Kabupaten Luwu Timur hingga kini belum memiliki aturan daerah khusus yang mengatur pelaksanaan program Corporate Social Responsibility (CSR).
Kekosongan regulasi ini menjadi sorotan serius dalam Rapat Dengar Pendapat (RDP) antara DPRD dan perwakilan kontraktor nasional mitra PT Vale, Rabu, 14 Mei 2025.
Anggota DPRD dari Fraksi PAN, Abdul Halim, menyebutkan bahwa absennya dasar hukum di tingkat daerah membuat penyaluran CSR tidak berjalan maksimal.
Meskipun perusahaan dan kontraktor menyatakan kesiapan, mereka terhambat oleh belum adanya payung hukum yang mengatur arah dan mekanisme pelaksanaan CSR.

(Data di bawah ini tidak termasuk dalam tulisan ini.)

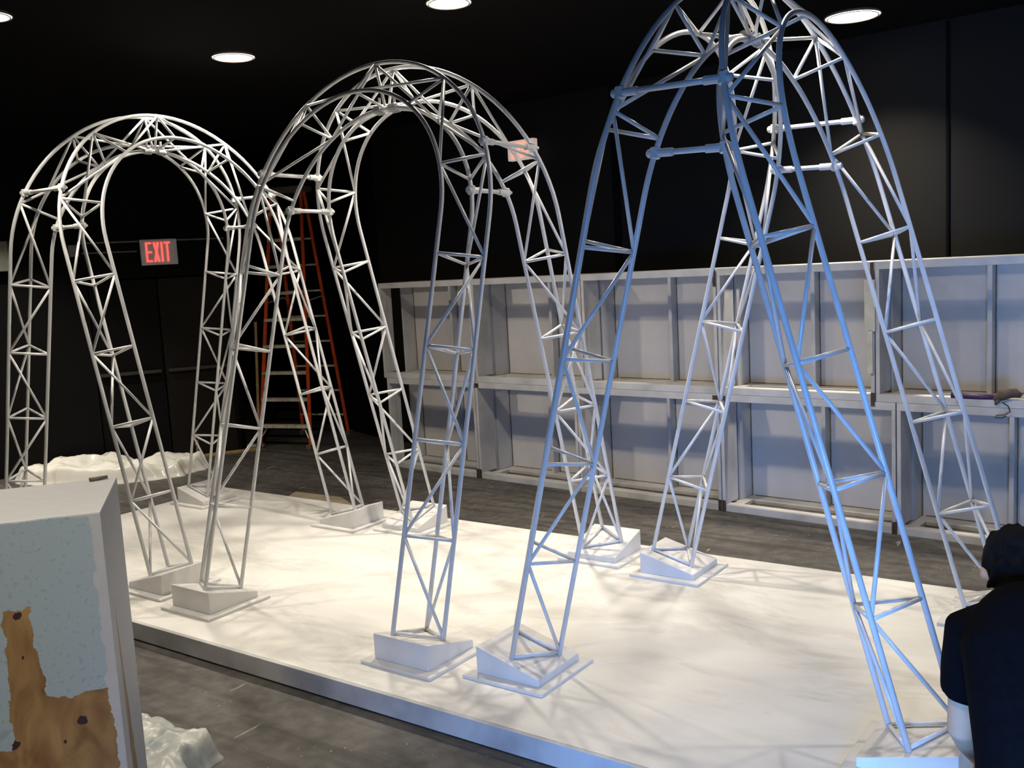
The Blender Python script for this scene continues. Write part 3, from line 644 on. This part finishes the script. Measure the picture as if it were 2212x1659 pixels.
# ---------------------------------------------------------------- person bending at the right
def person():
    YAW = math.radians(24)
    hx, hy = 0.0, 0.375
    root = empty('person', V(-0.52, 3.91, FL) - Vector((hx*math.cos(YAW)-hy*math.sin(YAW), hx*math.sin(YAW)+hy*math.cos(YAW), 0)), 'person in a black short sleeved shirt bending over at the right edge, back turned', 'person', rz=YAW)
    def mesh(name, fn, vox, mat, smooth_it=6, par=root):
        bm = BM(); fn(bm); o_ = obj(name, bm, mat, parent=par)
        bake(o_, [('REMESH', dict(mode='VOXEL', voxel_size=vox)), ('SMOOTH', dict(factor=0.5, iterations=smooth_it))]); return o_
    hip, neck = Vector((0, 0, 0.55)), Vector((0.0, 0.28, 1.025))
    head = Vector((0.0, 0.375, 1.035))
    sh = {-1: Vector((-0.140, 0.265, 0.915)), 1: Vector((0.140, 0.265, 0.915))}
    el = {-1: Vector((-0.150, 0.32, 0.635)), 1: Vector((0.21, 0.36, 0.65))}
    wr = {-1: Vector((-0.06, 0.46, 0.47)), 1: Vector((0.12, 0.52, 0.48))}
    hj = {s: Vector((s*0.095, 0.0, 0.54)) for s in (-1, 1)}; kn = {s: Vector((s*0.17, 0.36, 0.43)) for s in (-1, 1)}; an = {s: Vector((s*0.15, 0.06, 0.085)) for s in (-1, 1)}
    spine = [hip + (neck-hip)*k + Vector((0, -0.045*math.sin(math.pi*k), 0.035*math.sin(math.pi*k))) for k in (0, 0.25, 0.5, 0.75, 0.92, 1.0)]
    fwd = Vector((0, 0.6, -0.55))
    def torso(bm, g=0.0):
        sweep(bm, [spine[0]+Vector((0, -0.01, -0.05))]+spine, [(0.11+g, 0.175+g), (0.125+g, 0.18+g), (0.115+g, 0.172+g), (0.115+g, 0.175+g), (0.105+g, 0.172+g), (0.085+g, 0.125+g), (0.052+g, 0.078+g)], 24, flat=fwd)
    def arm(bm, s, upto=3, g=0.0):
        a, e_, w_ = sh[s], el[s], wr[s]
        pts = [a+Vector((-s*0.07, 0, 0.02)), a, a.lerp(e_, 0.5), e_, e_.lerp(w_, 0.35), w_]; rr = [0.060, 0.062, 0.048, 0.040, 0.041, 0.026]
        if upto == 1:
            cut = a.lerp(e_, 0.62); pts = [pts[0], a, a.lerp(e_, 0.35), cut]; rr = [0.080, 0.080, 0.071, 0.066]
        sweep(bm, pts, [r+g for r in rr], 16)
    def hand(bm, s):
        w_ = wr[s]; d = (w_-el[s]).normalized()*0.6 + Vector((-s*0.12, 0.45, -0.55)); d.normalize(); side = Vector((s, 0.1, 0.0)); side = (side-d*side.dot(d)).normalized(); nrm = d.cross(side)
        if nrm.z < 0: nrm = -nrm
        sweep(bm, [w_-d*0.01, w_+d*0.03, w_+d*0.07, w_+d*0.09], [(0.018, 0.026), (0.016, 0.036), (0.014, 0.040), (0.010, 0.036)], 14, flat=nrm)
        for k, (ox, ln) in enumerate(((0.030, 0.066), (0.010, 0.078), (-0.010, 0.074), (-0.029, 0.058))):
            b0 = w_+d*0.080-side*ox; d1_ = (d*0.85-nrm*0.5).normalized(); d2_ = (d*0.3-nrm*0.95).normalized()
            sweep(bm, [b0, b0+d*ln*0.35, b0+d*ln*0.35+d1_*ln*0.35, b0+d*ln*0.35+d1_*ln*0.35+d2_*ln*0.3], [0.0095, 0.009, 0.0082, 0.0068], 10)
        b0 = w_+d*0.025-side*0.030; sweep(bm, [b0, b0+d*0.025-side*0.025-nrm*0.008, b0+d*0.055-side*0.030-nrm*0.022], [0.013, 0.0105, 0.008], 10)
    def skull(bm, g=0.0):
        ax = Vector((0, 0.80, 0.60)).normalized()       # crown direction: head bent forward
        face = Vector((0, 0.60, -0.80)); side = Vector((1, 0, 0))
        prof = [(-0.125, 0.030, 0.035, 0.03), (-0.11, 0.052, 0.055, 0.025), (-0.07, 0.064, 0.080, 0.012), (-0.02, 0.073, 0.093, 0.0), (0.03, 0.078, 0.098, -0.006), (0.075, 0.066, 0.083, -0.010), (0.105, 0.040, 0.050, -0.012), (0.118, 0.012, 0.015, -0.012)]
        sweep(bm, [head+ax*z+face*o_ for z, a, b_, o_ in prof], [(b_+g, a+g) for z, a, b_, o_ in prof], 24, flat=face)
        return ax, face
    def body(bm):
        torso(bm)
        for s in (-1, 1):
            arm(bm, s); hand(bm, s)
            sweep(bm, [hj[s]+Vector((0, -0.03, 0.03)), hj[s].lerp(kn[s], 0.4), kn[s], kn[s].lerp(an[s], 0.35), kn[s].lerp(an[s], 0.8), an[s]], [0.088, 0.078, 0.056, 0.055, 0.038, 0.036], 16)
            sweep(bm, [an[s]+Vector((0, -0.045, -0.045)), an[s]+Vector((0, 0.03, -0.05)), an[s]+Vector((s*0.01, 0.14, -0.06)), an[s]+Vector((s*0.012, 0.185, -0.065))], [(0.030, 0.032), (0.036, 0.038), (0.022, 0.044), (0.014, 0.032)], 14)
        sweep(bm, [neck+Vector((0, -0.03, -0.03)), neck.lerp(head, 0.6), head], [0.060, 0.056, 0.056], 16)
        ax, face = skull(bm)
        sweep(bm, [head+face*0.088+ax*0.02, head+face*0.100-ax*0.008, head+face*0.116-ax*0.030, head+face*0.095-ax*0.042], [0.008, 0.011, 0.014, 0.010], 10)   # nose
        for s in (-1, 1):                                # ears
            sweep(bm, [head+Vector((s*0.073, 0, 0))-ax*0.035-face*0.008, head+Vector((s*0.088, 0, 0))-ax*0.005-face*0.016, head+Vector((s*0.086, 0, 0))+ax*0.02-face*0.012], [0.010, 0.014, 0.010], 8)
    b_ = mesh('body', body, 0.0055, m_skin, 4)
    def shirt(bm):
        torso(bm, 0.020)
        for s in (-1, 1): arm(bm, s, 1, 0.0)
        # hem hanging from the belly
        sweep(bm, [spine[0]+Vector((0, 0.0, 0.06)), spine[0]+Vector((0, -0.03, -0.06))], [(0.135, 0.185), (0.14, 0.19)], 24, flat=fwd)
    mesh('shirt', shirt, 0.010, m_shirt, 14)
    def pants(bm):
        sweep(bm, [spine[0]+Vector((0, 0.02, 0.05)), hip+Vector((0, -0.03, -0.07))], [(0.12, 0.165), (0.125, 0.17)], 20, flat=fwd)
        for s in (-1, 1):
            sweep(bm, [hj[s]+Vector((0, -0.04, 0.02)), hj[s].lerp(kn[s], 0.4), kn[s], kn[s].lerp(an[s], 0.35), kn[s].lerp(an[s], 0.92)], [0.105, 0.095, 0.075, 0.073, 0.062], 16)
    mesh('trousers', pants, 0.010, m_pants, 5)
    def hair(bm):
        ax = Vector((0, 0.80, 0.60)).normalized(); face = Vector((0, 0.60, -0.80))
        prof = [(-0.085, 0.050, 0.050, -0.045), (-0.05, 0.070, 0.070, -0.034), (0.0, 0.082, 0.088, -0.022), (0.045, 0.086, 0.100, -0.014), (0.085, 0.072, 0.088, -0.014), (0.115, 0.046, 0.056, -0.014), (0.130, 0.014, 0.018, -0.014)]
        sweep(bm, [head+ax*z+face*o_ for z, a, c_, o_ in prof], [(c_, a) for z, a, c_, o_ in prof], 24, flat=face)
        rnd = random.Random(4)
        for k in range(90):                              # tufts break the outline
            t_ = rnd.uniform(0, 2*math.pi); zz = rnd.uniform(-0.05, 0.11); rr = 0.084*math.sqrt(max(0.1, 1-(zz/0.15)**2))
            p = head+ax*zz+Vector((1, 0, 0))*rr*math.cos(t_)-face*abs(rr*1.1*math.sin(t_))-face*0.012
            q = p+(p-head).normalized()*0.010+ax*rnd.uniform(-0.012, 0.006); sweep(bm, [head.lerp(p, 0.9), p, q], [0.012, 0.010, 0.005], 6)
    mesh('hair', hair, 0.006, m_hair, 2)
    for s in (-1, 1):
        def shoe(bm):
            sweep(bm, [an[s]+Vector((0, -0.06, -0.035)), an[s]+Vector((0, 0.02, -0.035)), an[s]+Vector((s*0.01, 0.13, -0.048)), an[s]+Vector((s*0.013, 0.205, -0.058))], [(0.040, 0.042), (0.048, 0.047), (0.034, 0.053), (0.020, 0.038)], 16)
        o_ = mesh('shoe', shoe, 0.008, m_shoe, 3)
        for v in o_.data.vertices: v.co.z = max(v.co.z, 0.004)
    for s in (-1, 1):
        ax = Vector((0, 0.80, 0.60)).normalized(); face = Vector((0, 0.60, -0.80)); bm = BM()
        c = head+face*0.083+Vector((s*0.031, 0, 0)); sweep(bm, [c-Vector((0.013, 0, 0)), c-Vector((0.007, 0, 0)), c+Vector((0.007, 0, 0)), c+Vector((0.013, 0, 0))], [0.003, 0.009, 0.009, 0.003], 10); obj('eye', bm, m_sole, parent=root, smooth=True)
    bm = BM(); ax = Vector((0, 0.80, 0.60)).normalized(); face = Vector((0, 0.60, -0.80)); c = head+face*0.098-ax*0.072
    sweep(bm, [c-Vector((0.024, 0, 0))-face*0.008, c, c+Vector((0.024, 0, 0))-face*0.008], [0.004, 0.008, 0.004], 8); obj('mouth', bm, paint('lips', (0.38, 0.16, 0.13), 0.5), parent=root, smooth=True)
person()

“Sudah saatnya Luwu Timur punya regulasi sendiri soal CSR. Tanpa aturan, program ini terus menggantung,” ujar Halim.
Menurutnya, CSR bisa menjadi sumber daya penting bagi pembangunan daerah, terutama di sektor-sektor seperti pendidikan, kesehatan, infrastruktur, dan ekonomi masyarakat desa.

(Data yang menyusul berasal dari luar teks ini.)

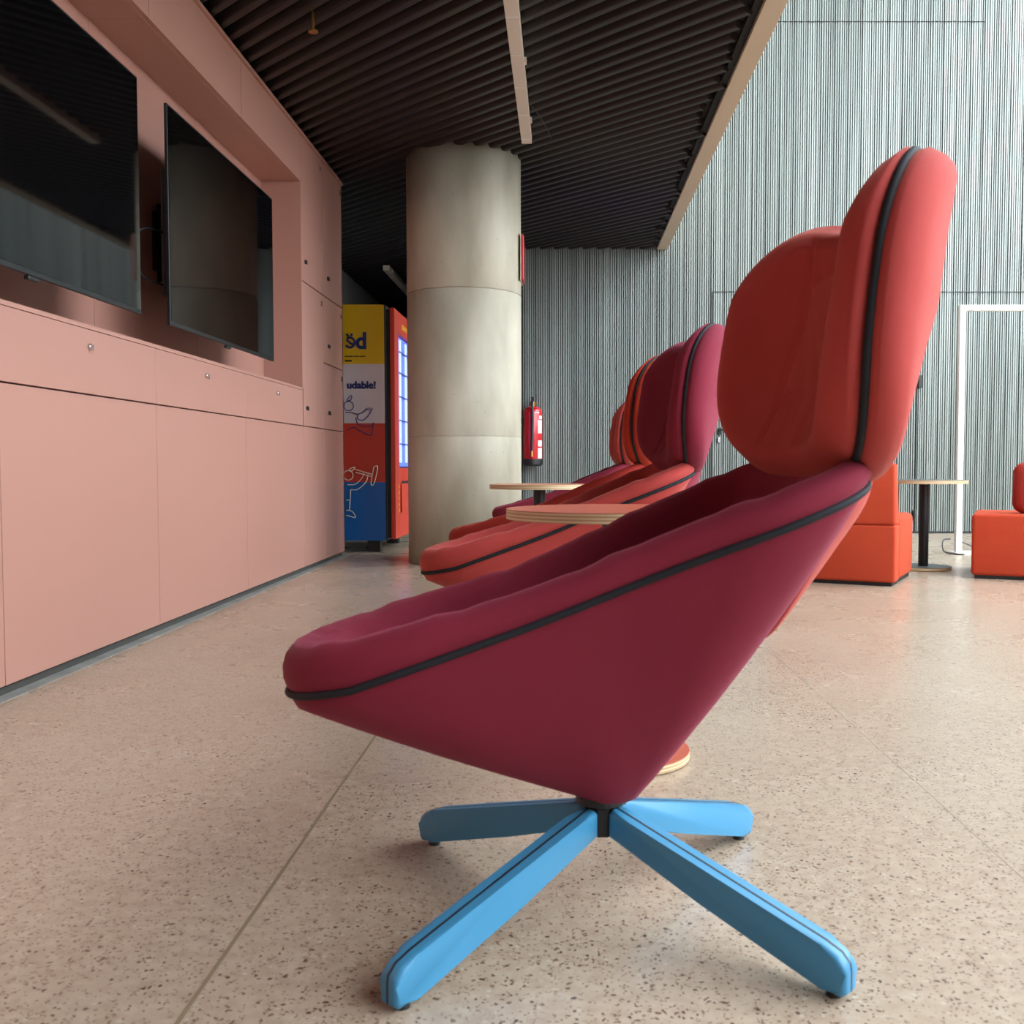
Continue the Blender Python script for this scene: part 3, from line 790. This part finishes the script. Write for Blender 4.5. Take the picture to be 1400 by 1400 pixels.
# ------------------------------------------------------------------ orange sofas
def softbox(x0, x1, y0, y1, z0, z1, r=.025):
    bm = BM(); box(bm, x0, x1, y0, y1, z0, z1, bev=r, seg=4); return bm
s1 = thing('sofa_module', 'orange sofa module seen from behind, left of the grey-topped table', 'sofa', (1.753, 5.39, 0), R_(-27), 'orange sofa modules')
obj('plinth', boxes((-.68, -.02, .02, .62, 0, .022)), M_BLACK, s1)
obj('base', softbox(-.70, 0, 0, .13, .02, .325, .014), F_SOFA, s1, smooth=True)
obj('seat', softbox(-.70, .0, .131, .62, .02, .37, .03), F_SOFA, s1, smooth=True)
bm = softbox(-.70, -.002, 0, .13, .326, .655, .016)
for v in bm.verts:
    k = max(0, (v.co.z-.42)/.235); v.co.y += .045*k*k if v.co.y < .065 else 0; v.co.x -= .012*k*k if v.co.x > -.1 else 0
obj('backrest', bm, F_SOFA, s1, smooth=True)
s2_ = thing('sofa_module', 'orange sofa module with a rounded back cushion at the right frame edge', 'sofa', (2.318, 5.80, 0), R_(-24), 'orange sofa modules')
obj('plinth', boxes((.02, .98, .02, .62, 0, .022)), M_BLACK, s2_)
obj('seat', softbox(0, 1.0, 0, .64, .02, .368, .02), F_SOFA, s2_, smooth=True)
bm = softbox(.20, .95, .12, .28, .369, .66, .05)
for v in bm.verts:
    k = (v.co.z-.51)/.145; v.co.x += (.018*k*k if v.co.x < .5 else -.018*k*k)
obj('back_cushion', bm, F_RUST, s2_, smooth=True)

# ------------------------------------------------------------------ white metal frame
wf = thing('metal_frame', 'tall white rectangular metal frame standing on the floor before the ribbed wall', 'frame', (2.868, 7.42, 0))
obj('post', boxes((-.022, .022, -.022, .022, .012, 1.79), bev=.002), M_WHITE, wf)
obj('post', boxes((1.05, 1.094, -.022, .022, .012, 1.79), bev=.002), M_WHITE, wf)
obj('top_bar', boxes((.022, 1.05, -.022, .022, 1.75, 1.79), bev=.002), M_WHITE, wf)
obj('foot_plate', boxes((-.04, .16, -.11, .11, 0, .012), bev=.002), M_WHITE, wf); obj('foot_plate', boxes((.93, 1.13, -.11, .11, 0, .012), bev=.002), M_WHITE, wf)
bm = BM(); tube(bm, bez([(2.85, 7.52, .10), (2.79, 7.5, .09), (2.765, 7.42, .02), (2.80, 7.33, .006), (2.86, 7.28, .006)], 8), .005, 6)
tube(bm, bez([(2.88, 7.50, .10), (2.95, 7.5, .07), (3.05, 7.5, .03), (3.2, 7.55, .006), (3.5, 7.5, .006)], 8), .005, 6)
tag(obj('power_cable', bm, M_BLACK), 'black cable looped around the foot of the white metal frame', 'cable')

# ------------------------------------------------------------------ atrium shell out of frame, daylight
bm = BM()
for y0 in (-6.9, -3.6, -.3, 3.0, 6.3, 9.5):
    box(bm, 8.0, 8.2, y0, y0+.15, 0, 7)
for z0 in (0, 2.3, 4.6, 6.8): box(bm, 8.0, 8.2, -7, 9.6, z0, z0+.2)
obj('window_1', bm, M_WHITE, kind='structure')
bm = BM(); box(bm, 8.0, 8.2, -7, 9.6, 0, 1.9); obj('wall_right', bm, M_GREY, kind='structure')
bm = BM(); box(bm, .9, 8.2, YN, WY+.2, 7.0, 7.2)
bm2 = BM()
box(bm2, .9, 4.6, -5, WY+.2, 7.0, 7.25)
bm.free(); obj('ceiling', bm2, M_WHITE, kind='structure')  # unseen atrium roof, partly closed so daylight comes mainly from the right
bm = BM(); box(bm, -2.47, 4.0, -5.2, -5.0, 0, 7); box(bm, 4.0, 8.2, -5.2, -5.0, 0, 1.5)
obj('wall_rear_unseen', bm, M_RIBDARK, kind='structure')  # unseen wall added behind the camera, dark to cut frontal light

w = bpy.data.worlds.new('daylight'); SCN.world = w; w.use_nodes = True
bg = w.node_tree.nodes['Background']; bg.inputs[0].default_value = (.83, .92, 1, 1); bg.inputs[1].default_value = 8.6

# ------------------------------------------------------------------ camera
cd = bpy.data.cameras.new('camera'); cam = bpy.data.objects.new('camera', cd); C.objects.link(cam)
cam.location = (0, 0, .65); pit = math.atan(65.5/1400)
cam.rotation_euler = (PI/2-pit, 0, 0)
cd.sensor_width = 24; cd.sensor_height = 24; cd.lens = 24; cd.shift_x = -.05; cd.shift_y = 0
cd.clip_start = .05
cd.dof.use_dof = True; cd.dof.focus_distance = 4.5; cd.dof.aperture_fstop = 8.0
SCN.camera = cam
vs = SCN.view_settings; vs.view_transform = 'Standard'; vs.look = 'None'; vs.exposure = .17; vs.gamma = 1; vs.use_curve_mapping = False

Namun tanpa arahan yang jelas dari pemerintah daerah, pelaksanaannya rawan tidak tepat sasaran.
“Kita butuh kejelasan, baik bagi pelaku usaha maupun masyarakat penerima manfaat. Aturan lokal akan mengatur itu semua,” tegas legislator dari Dapil Angkona-Kalaena tersebut.
Halim juga menekankan bahwa kehadiran regulasi akan mendorong transparansi dan akuntabilitas dalam pelaksanaan CSR, sekaligus membangun kepercayaan publik terhadap program yang dijalankan perusahaan.